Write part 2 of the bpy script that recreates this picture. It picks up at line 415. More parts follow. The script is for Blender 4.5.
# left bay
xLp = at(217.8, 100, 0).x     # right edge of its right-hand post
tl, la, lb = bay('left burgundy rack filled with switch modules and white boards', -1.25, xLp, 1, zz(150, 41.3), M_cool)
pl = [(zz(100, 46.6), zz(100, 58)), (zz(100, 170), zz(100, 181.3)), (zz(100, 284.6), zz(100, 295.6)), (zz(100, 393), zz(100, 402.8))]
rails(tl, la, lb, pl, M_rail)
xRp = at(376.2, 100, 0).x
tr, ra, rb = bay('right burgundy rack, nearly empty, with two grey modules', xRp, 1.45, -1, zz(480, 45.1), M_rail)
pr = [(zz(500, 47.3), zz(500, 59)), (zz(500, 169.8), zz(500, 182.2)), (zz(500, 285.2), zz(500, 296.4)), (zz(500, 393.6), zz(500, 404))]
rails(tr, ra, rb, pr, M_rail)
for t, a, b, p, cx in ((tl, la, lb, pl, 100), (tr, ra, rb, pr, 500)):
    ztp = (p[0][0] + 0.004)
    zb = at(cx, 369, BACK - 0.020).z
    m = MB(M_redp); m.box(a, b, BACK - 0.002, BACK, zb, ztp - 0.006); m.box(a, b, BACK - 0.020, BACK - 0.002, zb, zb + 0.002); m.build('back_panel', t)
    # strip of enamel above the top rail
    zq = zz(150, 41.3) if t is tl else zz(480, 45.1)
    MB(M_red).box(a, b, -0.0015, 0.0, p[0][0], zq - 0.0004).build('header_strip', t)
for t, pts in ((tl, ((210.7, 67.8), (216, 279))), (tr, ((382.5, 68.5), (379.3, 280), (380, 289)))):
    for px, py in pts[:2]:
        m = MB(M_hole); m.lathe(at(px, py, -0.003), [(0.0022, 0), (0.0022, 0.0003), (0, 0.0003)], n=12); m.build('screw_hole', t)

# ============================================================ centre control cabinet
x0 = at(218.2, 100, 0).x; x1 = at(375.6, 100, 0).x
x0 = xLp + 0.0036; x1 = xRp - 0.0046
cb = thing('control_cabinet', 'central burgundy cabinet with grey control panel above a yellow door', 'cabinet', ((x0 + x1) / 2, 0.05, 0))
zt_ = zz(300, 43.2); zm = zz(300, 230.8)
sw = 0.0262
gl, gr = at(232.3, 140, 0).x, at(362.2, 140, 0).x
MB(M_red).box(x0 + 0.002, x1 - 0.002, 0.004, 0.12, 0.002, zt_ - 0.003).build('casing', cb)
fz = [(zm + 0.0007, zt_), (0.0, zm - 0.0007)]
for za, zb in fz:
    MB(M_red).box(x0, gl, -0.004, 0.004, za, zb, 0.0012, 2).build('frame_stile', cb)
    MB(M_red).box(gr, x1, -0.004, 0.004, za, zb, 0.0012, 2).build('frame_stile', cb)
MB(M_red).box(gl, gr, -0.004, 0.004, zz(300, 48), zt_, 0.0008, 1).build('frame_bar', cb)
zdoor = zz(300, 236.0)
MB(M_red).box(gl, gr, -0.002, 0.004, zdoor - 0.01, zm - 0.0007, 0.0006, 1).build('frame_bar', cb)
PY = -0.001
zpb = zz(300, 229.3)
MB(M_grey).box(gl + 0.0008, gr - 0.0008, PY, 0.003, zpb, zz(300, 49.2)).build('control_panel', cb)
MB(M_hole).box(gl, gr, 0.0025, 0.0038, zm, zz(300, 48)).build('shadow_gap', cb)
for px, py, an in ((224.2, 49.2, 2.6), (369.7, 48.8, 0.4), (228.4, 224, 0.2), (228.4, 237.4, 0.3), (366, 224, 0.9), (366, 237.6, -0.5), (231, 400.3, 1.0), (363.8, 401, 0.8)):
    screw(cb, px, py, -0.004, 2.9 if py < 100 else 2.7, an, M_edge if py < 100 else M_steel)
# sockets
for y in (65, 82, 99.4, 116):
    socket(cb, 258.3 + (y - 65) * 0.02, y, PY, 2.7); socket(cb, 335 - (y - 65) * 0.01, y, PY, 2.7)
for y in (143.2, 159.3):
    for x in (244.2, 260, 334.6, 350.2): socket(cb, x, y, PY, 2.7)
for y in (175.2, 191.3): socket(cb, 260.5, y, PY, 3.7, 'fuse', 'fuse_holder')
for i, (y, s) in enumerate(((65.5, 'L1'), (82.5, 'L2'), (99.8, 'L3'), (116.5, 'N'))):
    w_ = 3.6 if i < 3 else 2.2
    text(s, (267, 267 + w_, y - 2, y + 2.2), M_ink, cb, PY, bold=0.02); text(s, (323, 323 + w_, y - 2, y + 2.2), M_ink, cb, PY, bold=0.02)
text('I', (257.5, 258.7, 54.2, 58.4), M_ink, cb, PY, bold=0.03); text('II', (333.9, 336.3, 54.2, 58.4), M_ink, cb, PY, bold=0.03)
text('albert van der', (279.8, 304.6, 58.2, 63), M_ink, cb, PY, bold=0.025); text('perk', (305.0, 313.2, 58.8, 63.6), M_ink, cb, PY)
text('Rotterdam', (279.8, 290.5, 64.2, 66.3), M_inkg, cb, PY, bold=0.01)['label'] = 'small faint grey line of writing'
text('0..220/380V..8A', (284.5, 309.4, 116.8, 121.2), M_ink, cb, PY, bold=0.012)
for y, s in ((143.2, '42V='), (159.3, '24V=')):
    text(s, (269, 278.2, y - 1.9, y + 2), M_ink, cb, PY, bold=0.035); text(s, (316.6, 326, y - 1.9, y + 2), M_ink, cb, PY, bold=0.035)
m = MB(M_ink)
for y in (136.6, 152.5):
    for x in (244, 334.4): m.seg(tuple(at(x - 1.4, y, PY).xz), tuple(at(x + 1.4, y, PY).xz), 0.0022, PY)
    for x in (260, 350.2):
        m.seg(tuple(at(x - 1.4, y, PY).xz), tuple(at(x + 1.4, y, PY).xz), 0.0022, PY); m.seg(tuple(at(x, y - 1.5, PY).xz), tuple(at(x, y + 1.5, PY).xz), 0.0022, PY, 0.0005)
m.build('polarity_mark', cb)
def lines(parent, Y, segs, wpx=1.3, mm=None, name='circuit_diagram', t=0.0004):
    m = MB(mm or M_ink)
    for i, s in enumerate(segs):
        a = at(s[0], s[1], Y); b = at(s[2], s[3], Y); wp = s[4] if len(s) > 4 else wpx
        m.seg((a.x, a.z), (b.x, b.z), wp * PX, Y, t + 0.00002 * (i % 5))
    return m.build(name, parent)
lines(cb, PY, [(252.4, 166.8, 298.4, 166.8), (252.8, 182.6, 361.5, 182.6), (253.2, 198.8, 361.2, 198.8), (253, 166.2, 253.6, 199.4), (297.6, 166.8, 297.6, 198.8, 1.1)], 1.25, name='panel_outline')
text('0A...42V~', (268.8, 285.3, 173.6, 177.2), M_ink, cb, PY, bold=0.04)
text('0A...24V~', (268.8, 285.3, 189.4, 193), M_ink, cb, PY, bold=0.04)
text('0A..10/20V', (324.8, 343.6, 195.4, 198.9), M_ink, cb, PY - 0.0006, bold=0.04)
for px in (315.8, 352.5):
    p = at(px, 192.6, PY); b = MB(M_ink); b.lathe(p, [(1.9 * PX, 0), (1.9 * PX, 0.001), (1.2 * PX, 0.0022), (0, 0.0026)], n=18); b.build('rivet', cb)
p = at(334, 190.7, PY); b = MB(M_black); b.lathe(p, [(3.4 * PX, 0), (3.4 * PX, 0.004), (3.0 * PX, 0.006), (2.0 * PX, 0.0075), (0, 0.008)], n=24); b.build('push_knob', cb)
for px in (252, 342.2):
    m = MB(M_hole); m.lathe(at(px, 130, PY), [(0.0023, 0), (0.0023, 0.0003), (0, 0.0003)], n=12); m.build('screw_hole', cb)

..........

Return a word-for-word copy of the lines from the beginning of the listing to the line holding "n=12); m.build('screw_hole', t)", both kept.

Write part 2 of the bpy script that recreates this picture. It picks up at line 415. More parts follow. The script is for Blender 4.5.
# left bay
xLp = at(217.8, 100, 0).x     # right edge of its right-hand post
tl, la, lb = bay('left burgundy rack filled with switch modules and white boards', -1.25, xLp, 1, zz(150, 41.3), M_cool)
pl = [(zz(100, 46.6), zz(100, 58)), (zz(100, 170), zz(100, 181.3)), (zz(100, 284.6), zz(100, 295.6)), (zz(100, 393), zz(100, 402.8))]
rails(tl, la, lb, pl, M_rail)
xRp = at(376.2, 100, 0).x
tr, ra, rb = bay('right burgundy rack, nearly empty, with two grey modules', xRp, 1.45, -1, zz(480, 45.1), M_rail)
pr = [(zz(500, 47.3), zz(500, 59)), (zz(500, 169.8), zz(500, 182.2)), (zz(500, 285.2), zz(500, 296.4)), (zz(500, 393.6), zz(500, 404))]
rails(tr, ra, rb, pr, M_rail)
for t, a, b, p, cx in ((tl, la, lb, pl, 100), (tr, ra, rb, pr, 500)):
    ztp = (p[0][0] + 0.004)
    zb = at(cx, 369, BACK - 0.020).z
    m = MB(M_redp); m.box(a, b, BACK - 0.002, BACK, zb, ztp - 0.006); m.box(a, b, BACK - 0.020, BACK - 0.002, zb, zb + 0.002); m.build('back_panel', t)
    # strip of enamel above the top rail
    zq = zz(150, 41.3) if t is tl else zz(480, 45.1)
    MB(M_red).box(a, b, -0.0015, 0.0, p[0][0], zq - 0.0004).build('header_strip', t)
for t, pts in ((tl, ((210.7, 67.8), (216, 279))), (tr, ((382.5, 68.5), (379.3, 280), (380, 289)))):
    for px, py in pts[:2]:
        m = MB(M_hole); m.lathe(at(px, py, -0.003), [(0.0022, 0), (0.0022, 0.0003), (0, 0.0003)], n=12); m.build('screw_hole', t)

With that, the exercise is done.